Schanche, N.; Hébrard, G.; Stassun, K.G.; Hord, B.; Barkaoui, K.; Bieryla, A.; Ciardi, D.; Collins, K.A.; Collier Cameron, A.; Hartman, J.; Heidari, N.; Hellier, C.; Howell, S.B.; Lendl, M.; McCormac, J.; McLeod, K.K.; Parviainen, H.; Radford, D.; Rajpurohit, A.S.; Relles, H.; Sharma, R.; Baliwal, S.; Bakos, G.; Barros, S.C.C.; Bouchy, F.; Burdanov, A.; Budnikova, P.A.; Chakaraborty, A.; Clark, C.; Delrez, L.; Demangeon, O.D.S.; Díaz, R.F.; Donnenfield, J.; Everett, M.; Fukui, A.; Gillon, M.; Hedges, C.; Higuera, J.; Jehin, E.; Jenkins, J.M.; Kiefer, F.; Laloum, D.; Livingston, J.; Lund, M.; Magain, P.; Maxted, P.; Mireles, I.; Murgas, F.; Narita, N.; Nikitha, K.J.; Opitom, C.; Palle, E.; Patel, Y.G.; Rose, M.; Sousa, S.G.; Strakhov, I.A.; Strøm, P.; Tuson, A.; West, R.; Winn, J. “A swarm of WASP planets: Nine giant planets identified by the WASP survey.” Astronomical Journal 169, no. 6 (2025): 334. https://doi.org/10.3847/1538-3881/adccc6.

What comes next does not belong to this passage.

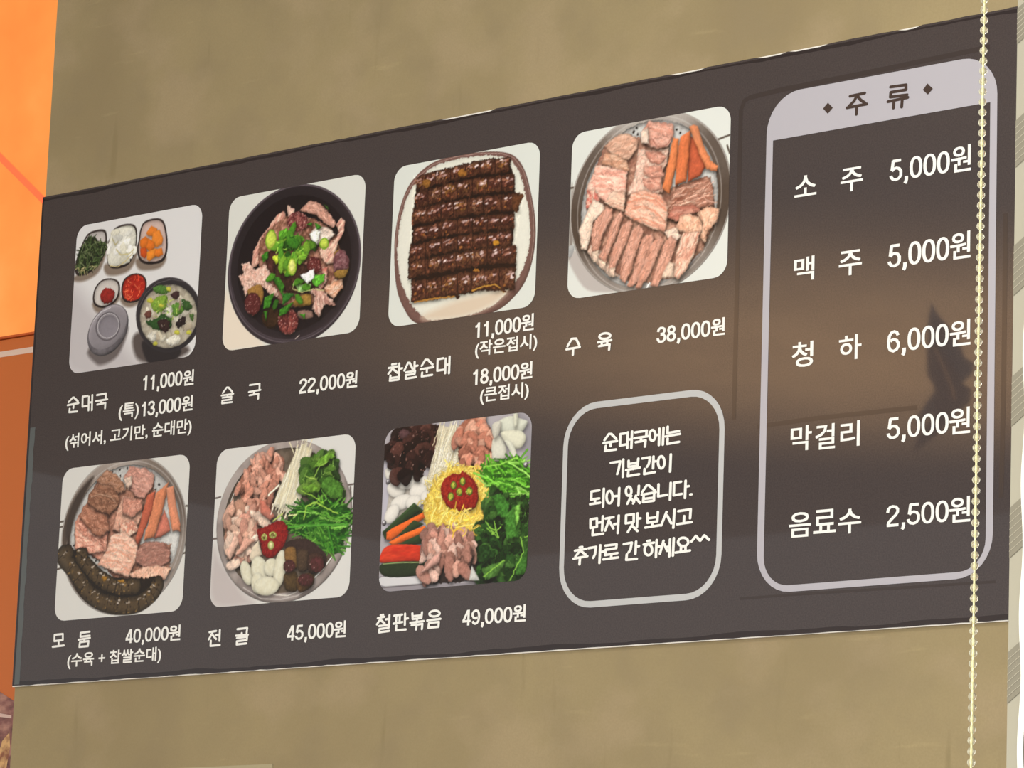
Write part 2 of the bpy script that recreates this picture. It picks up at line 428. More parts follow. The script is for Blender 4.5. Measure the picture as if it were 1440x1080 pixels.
# printed film wrapped over the face: its lower and upper edges wander by a millimetre or two
N = 140; v = []; top = []; bot = []
gaps_top = [([990.4,894,1094.9,895.1]), ([1466.7,897.5,1524.6,897.4]), ([1642.2,895.6,1680.2,897.3]), ([1696.4,896.9,1763.2,898.3]), ([1904.1,898.2,1929.7,899.4])]
def in_gap(x): return any(g[0] <= x <= g[2] for g in gaps_top)
for i in range(N+1):
    x = BW*i/N
    bot.append((x, 1.2 + rw.uniform(-.5, .9)))
    top.append((x, 897.6 if in_gap(x) else 900.4 + rw.uniform(-.3, .5)))
me = mesh('printed_film', [face_pt(x, y, .1) for x, y in bot] + [face_pt(x, y, .1) for x, y in top],
          [(i, i+1, N+2+i, N+1+i) for i in range(N)])
link('printed_film', me, M_film, board)
# the darker margin of the film along top and bottom, the grey strip at the left end
def band(name, ys0, ys1, x0, x1, m, d=.3, seed=1, amp=2.0, n=90, vert=False):
    r = random.Random(seed); a = []; b = []
    for i in range(n+1):
        x = x0 + (x1-x0)*i/n; q = amp*(math.sin(i*.37+seed) + .6*math.sin(i*.91+seed*2) + .5*r.uniform(-1, 1))
        if vert: a.append((ys0, x)); b.append((ys1 + q*.6, x))
        else: a.append((x, ys0)); b.append((x, ys1 + q))
    f = [(i, i+1, n+2+i, n+1+i) for i in range(n)]
    if vert: f = [t[::-1] for t in f]
    return link(name, mesh(name, [face_pt(*p, d) for p in a+b], f), m, board)
band('film_margin', 897.2, 892.8, 4, BW, M_dark, seed=3, amp=1.3)
band('film_margin', 2.0, 8.5, 20, BW, M_dark, seed=8, amp=1.5)
band('film_margin', .8, 5, 2, 898, M_dark, seed=4, amp=.6, vert=True)
band('left_edge_strip', 6, 19, 4, 470, M_strip, d=.35, seed=6, amp=1.6, vert=True)

MEAT = (206, 150, 128); FAT = (236, 205, 182); PINK = (218, 158, 138)
def meat(p, reg, col, col2=None, vec=None, fib=1.0, **k):
    q = dict(edge=.40, ed=1.8, light=.14, ns=.13, size=5.5, shadow=.6, rag=1.4, smooth=reg[0] == 'e'); q.update(k)
    p.poly(reg, col, col2=col2 or FAT, vec=vec, **q)
    P = pairs(reg); n = len(P); ar = abs(sum(P[i-1][0]*P[i][1] - P[i][0]*P[i-1][1] for i in range(n)))/2
    cx = sum(t[0] for t in P)/n; cy = sum(t[1] for t in P)/n; inn = []
    for x, y in P: inn += [cx + (x-cx)*.84, cy + (y-cy)*.84]
    dk = tuple(c*.82 for c in col); lt = tuple(min(255, c*1.04) for c in (col2 or FAT))
    p.strands(inn, int(ar/60*fib), 11, 1.0, [dk, dk, lt, tuple(c*.88 for c in col)], vec=vec, jit=.35, curl=.45, light=.1)

# --- soup set: pot of pork soup, lid and five small side dishes
p = Print((100, 424, 559, 832.5), (225, 223, 221))
p.poly([99.7,558.6,90.5,719.3,168.5,662.7,261,585.4,301.7,547.9], (196, 190, 190), edge=0, light=0, soft=40)
sh = (132, 116, 102)
p.poly([99.6,738.7,104.3,729.6,131.4,728.1,162.1,738,177.2,759.9,180.1,783.3,159.8,765.4], sh, edge=0, light=0, soft=6)
p.poly([180.2,752.7,184.2,733.6,211.2,727.9,244.2,733,260.7,752.9,260.7,776.5,228.5,750.1], sh, edge=0, light=0, soft=6)
p.poly([262.6,752.7,267.9,733.5,292.1,727.2,324.9,728.2,338.8,743.2,323.1,751.8], sh, edge=0, light=0, soft=6)
p.poly([153,684.7,163.3,666.6,187.7,663.9,220.8,680.3,222.3,696.9,186.2,680.9], sh, edge=0, light=0, soft=6)
p.poly([226.5,686.3,235,670.2,259.2,665.1,284.4,676.2,271.6,687.8], sh, edge=0, light=0, soft=6)
p.poly([149.5,600.6,168.8,573.3,190.9,567.7,228.1,580.5,249.6,620,238.5,627.9], (105, 96, 94), edge=0, light=0, soft=8)
p.poly([263.8,608.4,273.7,574,300.7,559.5,338.5,555.6,384.6,559,406.3,576.4,296.3,614.8], (88, 78, 74), edge=0, light=0, soft=9)
RIM = (48, 38, 36)
def dish(out, fill, k=.9, rim=RIM):
    P = pairs(out); cx = sum(q[0] for q in P)/len(P); cy = sum(q[1] for q in P)/len(P)
    p.poly(out, rim, edge=0, light=.25)
    inn = []
    for x, y in P: inn += [cx + (x-cx)*k, cy + (y-cy)*k + .8]
    p.poly(inn, fill, edge=.18, ed=4, light=-.12, ns=.03)
dish([100.7,748.8,101.2,765.9,111.3,790.3,128.8,814.4,155.2,819.2,175.9,815.1,181.4,796.7,179.7,776.6,169.9,760.8,154,747.4,132.8,739.5,110.8,739.4], (206, 198, 194))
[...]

The Wide Angle Search for Planets (WASP) survey was one of the first projects to discover “hot Jupiters”—giant planets that orbit very close to their stars and pass in front of them, creating a small dip in brightness known as a transit. Now, thanks to newer data from NASA’s Transiting Exoplanet Survey Satellite (TESS), many of these early WASP planet candidates have been re-examined and given more accurate measurements.
In this study, scientists looked at nine planets that were first spotted by the WASP survey, all orbiting stars similar to the Sun (known as FGK stars). These planets were confirmed to be real through a method called radial velocity, which measures how a planet’s gravity slightly “wobbles” its host star. The team combined new space-based data from TESS with ground-based telescope observations to better understand the properties of these planets.
The planets studied—WASP-102 b, WASP-116 b, WASP-149 b, WASP-154 b, WASP-155 b, WASP-188 b, WASP-194 b (also called HAT-P-71 b), WASP-195 b, and WASP-197 b—are all large, ranging in size from about 0.9 to 1.4 times the radius of Jupiter and in mass from 0.1 to 1.5 times Jupiter’s mass. They orbit their stars very quickly, completing one orbit in just 1.3 to 6.6 days.
Figure 1. Spectral energy distributions of WASP-102 (top row, left), WASP-116 (top row, middle), WASP-149 (top row, right), WASP-154 (second row, left), WASP-155 (second row, middle), WASP-188 (second row, right), WASP-194 (bottom row, left), WASP-195 (bottom row, middle), and WASP-197 (bottom row, right). Red symbols represent the observed photometric measurements, where the horizontal bars represent the effective width of the passband. Blue symbols are the model fluxes from the best-fit PHOENIX atmosphere model (black). The absolute flux-calibrated Gaia spectrum is shown as a gray swathe in the inset figure.